Let us return to the key to the message of prayer that unlocks this parable. It is found in that final question that Jesus asks the disciples: “When I return, will I find faith on earth?” Jesus was teaching that prayer is more about relationship than about answers. Anything we might receive as a result of praying is meager in comparison to the greatest gift we will receive, that is, being in relationship with God. God is like a father, a good friend, who will sit next to our bedside and listen to us. Let us make prayer our first and primary task as Christians. Persistent prayer makes faith. There is a direct connection between prayer and faith! Persistent prayer is daily. It is not just a last resort when we feel as if our plans or power may have failed. I remember feeling the power of prayer in high school during my training in track. Daily I would run miles down lonely country dirt roads and just when I thought I couldn’t make it, I would recite the words of an old poem that my grandmother, a great lover of poetry who knew many poems, taught me.

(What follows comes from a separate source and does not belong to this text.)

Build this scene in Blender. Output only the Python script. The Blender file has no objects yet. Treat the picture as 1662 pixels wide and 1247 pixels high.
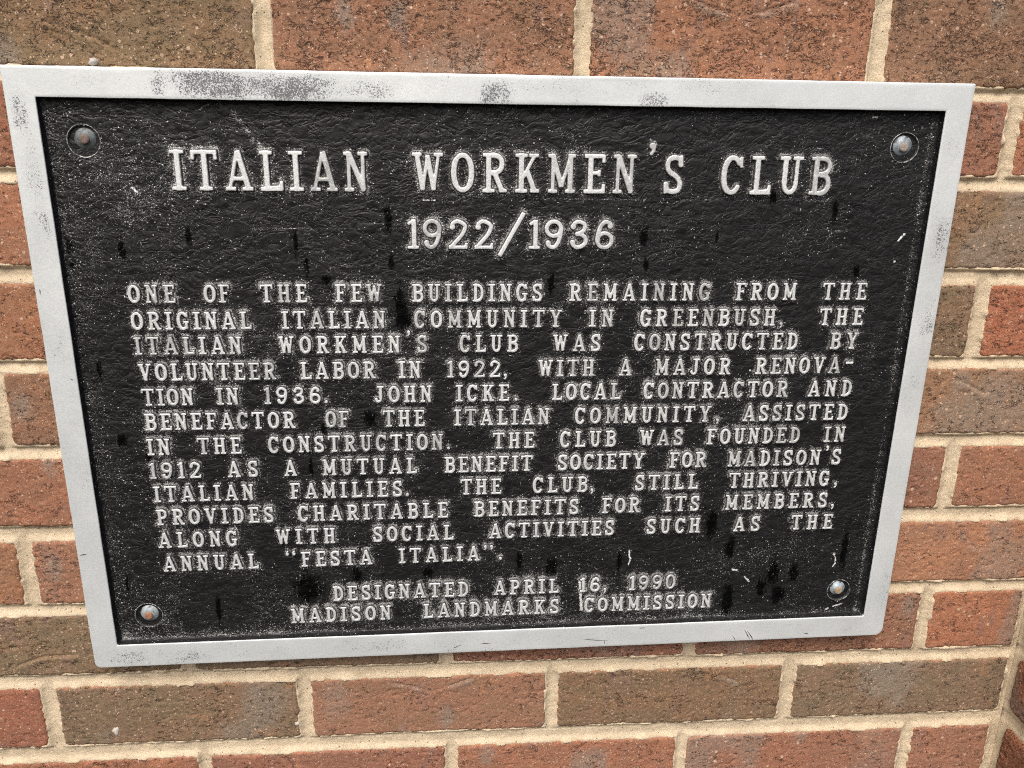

“Believe in God, and in his

dream,

Though impossible things may seem

Somehow, someday, you’ll

get through

to the goal he has in view.

Mountains fall and seas divide

to the one who in stride,

Takes God’s hard road, day by day,

sweeping obstacles away.

Believe in God, and in his plan.

Say not, I cannot, but I can!

The prizes of life we fail to win,

because we doubt God’s power

within.”

This year we are certain to have resolutions fall by the wayside. We will also most certainly face challenges that are both expected and unexpected. We need the power of persistence, the power of persistent prayer, because it gives us a Christ perspective. Prayer teaches us a way to step outside ourselves so we can see ourselves, others, and God in a fresh relational perspective. We must believe that persistent prayer can change things. Yes, it can heal broken lives, restore severed relationships, and bring peace to our world. Most importantly, persistent prayer can bring us closer to God. This year let our new year’s resolution be to persist in prayer! Amen.